**What you should do:**
Extract every line that contains the word "scene".

>> start Data segment

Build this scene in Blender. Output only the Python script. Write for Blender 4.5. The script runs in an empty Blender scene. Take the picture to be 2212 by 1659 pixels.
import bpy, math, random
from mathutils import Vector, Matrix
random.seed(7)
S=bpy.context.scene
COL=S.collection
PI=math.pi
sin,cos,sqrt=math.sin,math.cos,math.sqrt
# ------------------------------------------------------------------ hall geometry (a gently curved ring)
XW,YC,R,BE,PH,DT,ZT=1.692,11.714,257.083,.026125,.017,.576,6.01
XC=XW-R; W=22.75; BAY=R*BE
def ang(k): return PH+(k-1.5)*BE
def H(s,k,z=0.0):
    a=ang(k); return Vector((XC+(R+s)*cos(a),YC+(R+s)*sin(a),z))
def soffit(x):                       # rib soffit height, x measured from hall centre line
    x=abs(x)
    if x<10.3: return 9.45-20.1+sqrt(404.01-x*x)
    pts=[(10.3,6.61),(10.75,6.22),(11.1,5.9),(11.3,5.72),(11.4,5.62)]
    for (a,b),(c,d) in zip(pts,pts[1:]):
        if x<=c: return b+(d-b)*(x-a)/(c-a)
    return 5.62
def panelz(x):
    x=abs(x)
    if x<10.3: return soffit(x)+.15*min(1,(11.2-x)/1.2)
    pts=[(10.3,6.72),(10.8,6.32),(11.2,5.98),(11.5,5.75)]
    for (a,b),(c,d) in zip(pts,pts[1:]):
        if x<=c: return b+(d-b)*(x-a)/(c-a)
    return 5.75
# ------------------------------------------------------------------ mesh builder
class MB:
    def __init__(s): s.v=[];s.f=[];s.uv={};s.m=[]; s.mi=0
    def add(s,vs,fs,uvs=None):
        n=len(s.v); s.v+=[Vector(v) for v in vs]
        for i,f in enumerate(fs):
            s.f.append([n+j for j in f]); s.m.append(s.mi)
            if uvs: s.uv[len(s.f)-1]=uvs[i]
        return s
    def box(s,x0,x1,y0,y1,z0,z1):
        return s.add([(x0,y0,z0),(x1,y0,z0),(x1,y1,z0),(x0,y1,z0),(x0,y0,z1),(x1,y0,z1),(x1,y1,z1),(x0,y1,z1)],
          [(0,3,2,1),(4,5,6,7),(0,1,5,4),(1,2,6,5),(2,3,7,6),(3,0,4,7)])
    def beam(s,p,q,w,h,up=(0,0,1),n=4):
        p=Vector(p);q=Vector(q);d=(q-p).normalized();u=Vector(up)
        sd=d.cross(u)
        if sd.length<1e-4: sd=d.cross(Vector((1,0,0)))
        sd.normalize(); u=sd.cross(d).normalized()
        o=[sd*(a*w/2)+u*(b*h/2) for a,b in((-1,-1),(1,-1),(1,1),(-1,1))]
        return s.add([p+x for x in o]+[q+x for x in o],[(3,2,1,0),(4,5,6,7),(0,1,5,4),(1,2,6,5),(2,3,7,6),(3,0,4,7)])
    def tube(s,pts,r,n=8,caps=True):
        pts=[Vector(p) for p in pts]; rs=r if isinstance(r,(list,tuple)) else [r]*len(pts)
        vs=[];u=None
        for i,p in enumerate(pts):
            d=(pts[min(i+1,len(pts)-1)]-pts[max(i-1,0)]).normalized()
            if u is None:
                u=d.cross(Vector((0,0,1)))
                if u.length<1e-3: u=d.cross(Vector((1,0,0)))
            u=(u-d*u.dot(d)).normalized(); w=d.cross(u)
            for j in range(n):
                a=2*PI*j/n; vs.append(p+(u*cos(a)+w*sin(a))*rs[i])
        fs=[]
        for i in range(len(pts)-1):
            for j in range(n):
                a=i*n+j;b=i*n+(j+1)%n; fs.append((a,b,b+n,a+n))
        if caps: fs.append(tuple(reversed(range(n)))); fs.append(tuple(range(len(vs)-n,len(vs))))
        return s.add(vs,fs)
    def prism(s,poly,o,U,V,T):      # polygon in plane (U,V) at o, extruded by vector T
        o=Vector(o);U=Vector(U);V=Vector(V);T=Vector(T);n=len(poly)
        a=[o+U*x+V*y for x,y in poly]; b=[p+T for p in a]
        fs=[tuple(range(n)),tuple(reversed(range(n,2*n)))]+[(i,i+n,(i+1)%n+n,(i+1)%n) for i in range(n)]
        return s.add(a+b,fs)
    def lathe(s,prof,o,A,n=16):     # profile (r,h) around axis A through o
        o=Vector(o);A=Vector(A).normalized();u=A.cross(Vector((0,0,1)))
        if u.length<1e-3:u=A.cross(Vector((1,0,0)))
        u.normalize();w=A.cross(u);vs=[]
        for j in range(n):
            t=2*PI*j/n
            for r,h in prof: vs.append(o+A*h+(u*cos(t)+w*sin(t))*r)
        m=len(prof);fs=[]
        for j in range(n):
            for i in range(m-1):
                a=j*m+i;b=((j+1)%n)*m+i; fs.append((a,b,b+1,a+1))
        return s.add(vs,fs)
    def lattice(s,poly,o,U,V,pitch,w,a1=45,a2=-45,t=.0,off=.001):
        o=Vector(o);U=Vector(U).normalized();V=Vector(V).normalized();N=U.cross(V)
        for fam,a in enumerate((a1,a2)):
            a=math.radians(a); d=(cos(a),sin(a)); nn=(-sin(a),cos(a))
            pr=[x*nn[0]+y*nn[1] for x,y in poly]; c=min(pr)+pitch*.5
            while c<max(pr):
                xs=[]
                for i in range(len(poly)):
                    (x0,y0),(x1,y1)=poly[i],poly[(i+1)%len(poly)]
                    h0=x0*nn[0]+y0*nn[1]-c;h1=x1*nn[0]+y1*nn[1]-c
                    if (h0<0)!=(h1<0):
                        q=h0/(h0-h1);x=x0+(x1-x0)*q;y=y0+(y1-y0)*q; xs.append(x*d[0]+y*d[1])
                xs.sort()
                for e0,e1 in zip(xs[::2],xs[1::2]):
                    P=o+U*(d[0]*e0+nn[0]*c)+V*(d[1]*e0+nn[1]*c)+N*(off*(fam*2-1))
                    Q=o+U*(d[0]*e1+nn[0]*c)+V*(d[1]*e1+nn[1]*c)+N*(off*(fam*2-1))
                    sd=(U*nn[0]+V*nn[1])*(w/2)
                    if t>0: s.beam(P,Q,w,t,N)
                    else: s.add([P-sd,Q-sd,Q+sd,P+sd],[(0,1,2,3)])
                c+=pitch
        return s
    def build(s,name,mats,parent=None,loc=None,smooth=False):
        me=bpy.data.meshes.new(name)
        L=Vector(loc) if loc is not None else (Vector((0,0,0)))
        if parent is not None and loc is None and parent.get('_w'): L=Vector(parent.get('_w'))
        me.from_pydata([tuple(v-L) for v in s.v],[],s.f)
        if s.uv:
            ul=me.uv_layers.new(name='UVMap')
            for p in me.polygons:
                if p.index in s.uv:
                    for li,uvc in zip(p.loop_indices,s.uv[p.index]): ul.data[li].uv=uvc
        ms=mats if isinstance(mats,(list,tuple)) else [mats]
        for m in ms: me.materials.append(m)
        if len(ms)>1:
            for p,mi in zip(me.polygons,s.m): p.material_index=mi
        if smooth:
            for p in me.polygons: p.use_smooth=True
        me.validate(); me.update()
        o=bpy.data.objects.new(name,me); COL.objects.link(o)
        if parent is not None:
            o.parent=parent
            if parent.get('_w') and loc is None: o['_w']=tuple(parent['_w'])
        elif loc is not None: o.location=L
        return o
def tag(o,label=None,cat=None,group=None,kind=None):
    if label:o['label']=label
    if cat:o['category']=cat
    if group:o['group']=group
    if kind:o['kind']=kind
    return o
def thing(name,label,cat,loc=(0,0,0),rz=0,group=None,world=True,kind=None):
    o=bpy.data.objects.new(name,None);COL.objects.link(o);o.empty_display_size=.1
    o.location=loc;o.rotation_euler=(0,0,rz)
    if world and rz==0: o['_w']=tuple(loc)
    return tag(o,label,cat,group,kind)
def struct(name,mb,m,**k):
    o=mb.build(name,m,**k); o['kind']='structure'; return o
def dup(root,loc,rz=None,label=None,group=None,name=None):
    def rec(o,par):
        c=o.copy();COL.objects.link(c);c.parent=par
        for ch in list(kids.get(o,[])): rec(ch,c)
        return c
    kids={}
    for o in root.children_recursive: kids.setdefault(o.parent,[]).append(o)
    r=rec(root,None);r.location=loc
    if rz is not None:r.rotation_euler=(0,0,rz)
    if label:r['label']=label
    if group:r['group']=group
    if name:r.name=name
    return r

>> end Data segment

**Solution for this exercise:**
Build this scene in Blender. Output only the Python script. Write for Blender 4.5. The script runs in an empty Blender scene. Take the picture to be 2212 by 1659 pixels.
S=bpy.context.scene